The ’76 strike even saw the occasional flare-up of violence. Scuffles broke out along the picket lines and police arrested dozens of union members during the two-week long strike, often when strikers blocking the roads caused traffic to slow to a stop on the Strip. Throughout almost every day of the ordeal, Al Bramlet slowly rolled by the picket lines in his silver Cadillac, with the union boss bearing a giant grin at the show of muscle from the organization he had been so instrumental in building.
The Nevada Resort Association, the trade group representing the holdout casino owners, took out advertisements in the local newspapers trying to sway public opinion against the union, arguing union negotiators were refusing to bargain in good faith. But the union held strong, with 22,000 members drawing attention to what they argued were reasonable demands of the casino owners. Amidst this frenetic back-and-forth between labor and management to win the battle for the public’s heart and mind, another unexpected labor action broke out – housekeepers seeking to draw attention to their efforts to become part of Local 226 conducted a strike at several motels.
The Nevada Resort Association ultimately caved and agreed to almost all of the Culinary Union’s demands as part of a four-year contract. Culinary’s strike was a tough but legal negotiating tactic that won union members substantial concessions from the casino owners.

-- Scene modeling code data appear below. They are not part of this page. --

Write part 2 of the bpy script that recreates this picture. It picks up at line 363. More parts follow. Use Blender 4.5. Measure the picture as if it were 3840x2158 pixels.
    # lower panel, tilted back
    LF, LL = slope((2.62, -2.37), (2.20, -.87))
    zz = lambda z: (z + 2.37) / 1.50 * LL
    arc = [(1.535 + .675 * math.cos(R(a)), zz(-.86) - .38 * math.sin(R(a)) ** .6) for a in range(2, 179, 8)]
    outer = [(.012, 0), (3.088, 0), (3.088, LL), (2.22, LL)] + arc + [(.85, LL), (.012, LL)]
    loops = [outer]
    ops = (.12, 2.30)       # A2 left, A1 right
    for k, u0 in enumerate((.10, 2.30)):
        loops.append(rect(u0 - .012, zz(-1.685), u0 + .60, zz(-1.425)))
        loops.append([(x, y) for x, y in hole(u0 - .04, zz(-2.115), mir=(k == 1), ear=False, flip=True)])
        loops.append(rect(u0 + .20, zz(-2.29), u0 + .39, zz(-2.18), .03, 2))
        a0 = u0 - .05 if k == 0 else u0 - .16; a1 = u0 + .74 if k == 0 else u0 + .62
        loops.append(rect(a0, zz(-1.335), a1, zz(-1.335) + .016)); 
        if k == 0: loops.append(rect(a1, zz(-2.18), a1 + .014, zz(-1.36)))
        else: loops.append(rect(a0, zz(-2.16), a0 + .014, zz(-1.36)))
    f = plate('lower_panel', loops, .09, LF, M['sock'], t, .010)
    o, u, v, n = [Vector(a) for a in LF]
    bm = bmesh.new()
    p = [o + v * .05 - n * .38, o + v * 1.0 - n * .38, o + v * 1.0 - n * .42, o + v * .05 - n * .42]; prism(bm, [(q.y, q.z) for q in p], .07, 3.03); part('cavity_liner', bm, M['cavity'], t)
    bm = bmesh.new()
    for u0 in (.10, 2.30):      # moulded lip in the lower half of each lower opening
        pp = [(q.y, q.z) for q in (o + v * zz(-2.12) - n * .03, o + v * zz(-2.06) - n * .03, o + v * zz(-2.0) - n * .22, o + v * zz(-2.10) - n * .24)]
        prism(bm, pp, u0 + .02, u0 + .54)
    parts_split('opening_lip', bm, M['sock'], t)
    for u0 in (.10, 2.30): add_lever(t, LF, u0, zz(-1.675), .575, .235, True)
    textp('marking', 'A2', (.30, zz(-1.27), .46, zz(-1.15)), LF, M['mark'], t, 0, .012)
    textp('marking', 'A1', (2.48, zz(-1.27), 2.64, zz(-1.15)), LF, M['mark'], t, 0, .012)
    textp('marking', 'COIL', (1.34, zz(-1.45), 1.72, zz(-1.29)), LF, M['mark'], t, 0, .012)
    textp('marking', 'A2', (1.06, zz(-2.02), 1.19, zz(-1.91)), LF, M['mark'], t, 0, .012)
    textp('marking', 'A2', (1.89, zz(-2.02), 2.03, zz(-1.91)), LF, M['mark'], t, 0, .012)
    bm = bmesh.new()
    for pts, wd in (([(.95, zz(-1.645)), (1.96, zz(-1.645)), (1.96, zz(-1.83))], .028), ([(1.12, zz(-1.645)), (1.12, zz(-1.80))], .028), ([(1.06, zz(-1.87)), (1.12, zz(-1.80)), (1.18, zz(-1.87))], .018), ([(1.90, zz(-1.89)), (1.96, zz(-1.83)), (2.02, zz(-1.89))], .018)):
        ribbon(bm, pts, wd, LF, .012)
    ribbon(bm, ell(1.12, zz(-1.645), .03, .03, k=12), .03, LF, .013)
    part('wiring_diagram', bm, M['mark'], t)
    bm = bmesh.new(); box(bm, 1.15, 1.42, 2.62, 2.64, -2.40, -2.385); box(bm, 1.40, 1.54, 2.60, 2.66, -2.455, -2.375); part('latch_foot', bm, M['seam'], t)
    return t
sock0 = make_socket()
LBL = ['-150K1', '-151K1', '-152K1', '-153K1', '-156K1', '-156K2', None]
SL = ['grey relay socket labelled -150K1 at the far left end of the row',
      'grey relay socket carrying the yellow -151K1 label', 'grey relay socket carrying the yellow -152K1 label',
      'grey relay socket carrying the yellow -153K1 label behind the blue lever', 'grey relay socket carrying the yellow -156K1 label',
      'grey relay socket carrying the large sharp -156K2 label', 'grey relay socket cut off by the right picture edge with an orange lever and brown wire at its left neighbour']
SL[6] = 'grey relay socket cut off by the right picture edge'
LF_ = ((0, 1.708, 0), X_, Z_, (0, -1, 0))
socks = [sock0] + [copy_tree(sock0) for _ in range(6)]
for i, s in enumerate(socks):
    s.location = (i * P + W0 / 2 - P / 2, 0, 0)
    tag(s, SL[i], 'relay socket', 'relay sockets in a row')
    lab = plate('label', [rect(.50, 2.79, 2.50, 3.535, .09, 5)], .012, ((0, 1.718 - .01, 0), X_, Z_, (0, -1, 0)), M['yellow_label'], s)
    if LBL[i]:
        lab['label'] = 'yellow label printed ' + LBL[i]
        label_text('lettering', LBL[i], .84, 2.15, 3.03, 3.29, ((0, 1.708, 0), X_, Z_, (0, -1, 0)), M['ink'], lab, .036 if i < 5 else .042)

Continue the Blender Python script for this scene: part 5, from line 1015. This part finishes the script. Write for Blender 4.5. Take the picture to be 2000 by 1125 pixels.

Bramlet was suspected of ordering the bombings of several local gourmet restaurants that resisted efforts at unionization. But these attacks became the powerful union boss’s undoing. In 1977 – the same year that Shaw went missing – Bramlet was abducted from McCarran Airport in Las Vegas by father-son hitman duo Tom and Gramby Hanley. Bramlet was then driven out into the desert and shot to death for failing to make payment for one of the bombings he allegedly ordered.
We will be curious to see if the body found in a barrel at Lake Mead this spring has anything to do with the murder of Al Bramlet or his dealings while head of the Culinary Union.